In Minnesota, that plays out not only in questions surrounding sustainable farming and mining practices, the document states, but also those surrounding human sexuality, including artificial birth control and the transgender movement.

More than 30 experts contributed to the document, Adkins said. Among them was Anthony Granado, director of the U.S. Conference of Catholic Bishops’ Office of Domestic Social Development. His office also collaborated with MCC to host a workshop in November for state Catholic conference leaders on integral ecology.

Granado said that “Laudato Si’” and “Minnesota, Our Common Home” articulate a “traditional teaching that we’ve lost over the centuries.”

With modernity, people experience “the loss of a holistic understanding of the human person and the relationship to God and the created order,” he said. “You cannot separate life issues from social justice issues, because life issues are social justice issues. How we interact with the created order through our business practices, through our employment practices are moral questions and are about the life and dignity of persons.”
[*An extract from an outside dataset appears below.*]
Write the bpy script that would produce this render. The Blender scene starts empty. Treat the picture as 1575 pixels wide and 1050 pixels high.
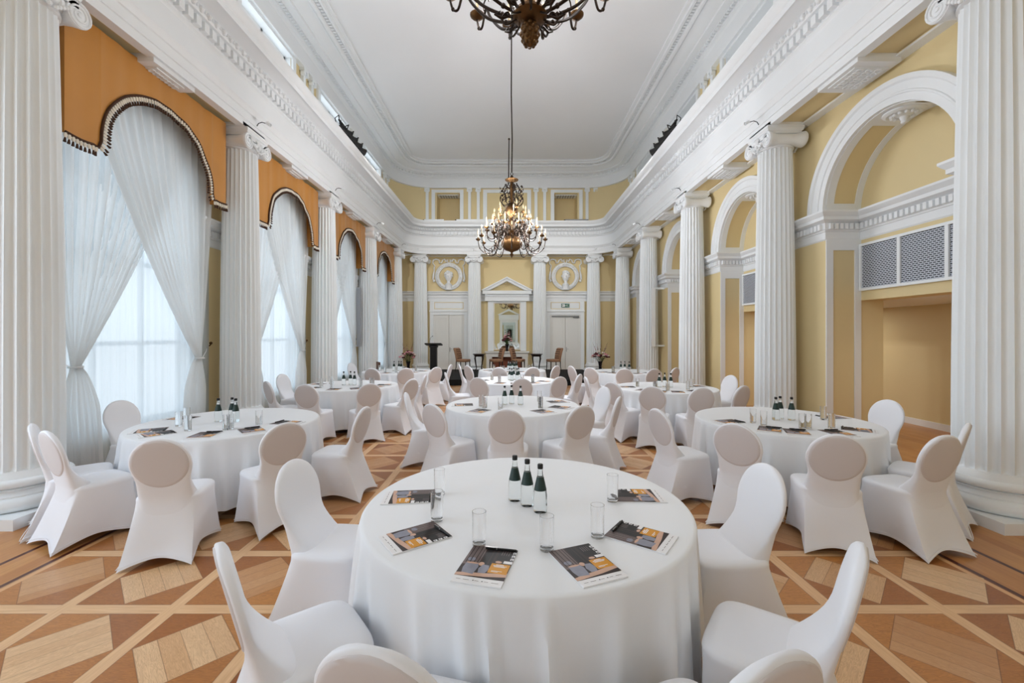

Bishop Andrew Cozzens, auxiliary bishop of St. Paul and Minneapolis, said “Minnesota, Our Common Home” challenges every person, no matter his or her political beliefs, and that the document resists ideology, which can lead people away from the Gospel.

“There’s always a distinction between ideology and the Gospel,” he said. “Ideology is people who take an idea, even a good idea, and they follow that idea, but it can cause them to lose the Gospel, which keeps everything connected. And there’s always a danger for Christians to become ideologues, that is, people who are fundamentally defending an idea, not the person of Jesus Christ, in whom everything is perfected.”

He added: “Jesus wants to teach us how to see the world the way he sees.”

However, that everything is connected doesn’t mean that everything has equal moral weight, he said.

“By uniting all these issues in one document, we’re not saying that all issues are equal,” he said. “The destruction of human life is a greater evil than the needless destruction of certain aspects of the environment, because it’s a more immediate danger (and) it affects more directly the human person, which is created in God’s image. But that doesn’t mean we don’t care about the environment.”

He added: “Part of (what Pope Francis calls) the ‘ecological conversion’ is actually (the recognition that) God’s in control and God’s the author, and we’re stewards of everything, and that’s the environment as well as my body. That puts things in right order and helps me to see everything rightly.”

While the document explores issues deeply shaped by public policy and acknowledges their complicated factors, it also emphasizes that individuals’ daily decisions also make an impact — not only on the environment, but also on the heart.

“Nothing is insignificant when seen with eyes of faith,” it states. “Every sustainable choice at the grocery store, every farm-to-table meal ordered at a restaurant, every scrap of food composted rather than wasted, now speaks the language of love; what once seemed mundane is transformed into an opportunity to express our Catholic faith. … Even the food we eat has implications for our relationship with God, with our neighbor and with the earth.”

Bishop Cozzens said that the document has challenged him “to consider the importance of the little ways that I can make a difference in living out this ecological conversion. … It’s caused me to question how I can be responsible in the way that I use energy or time.”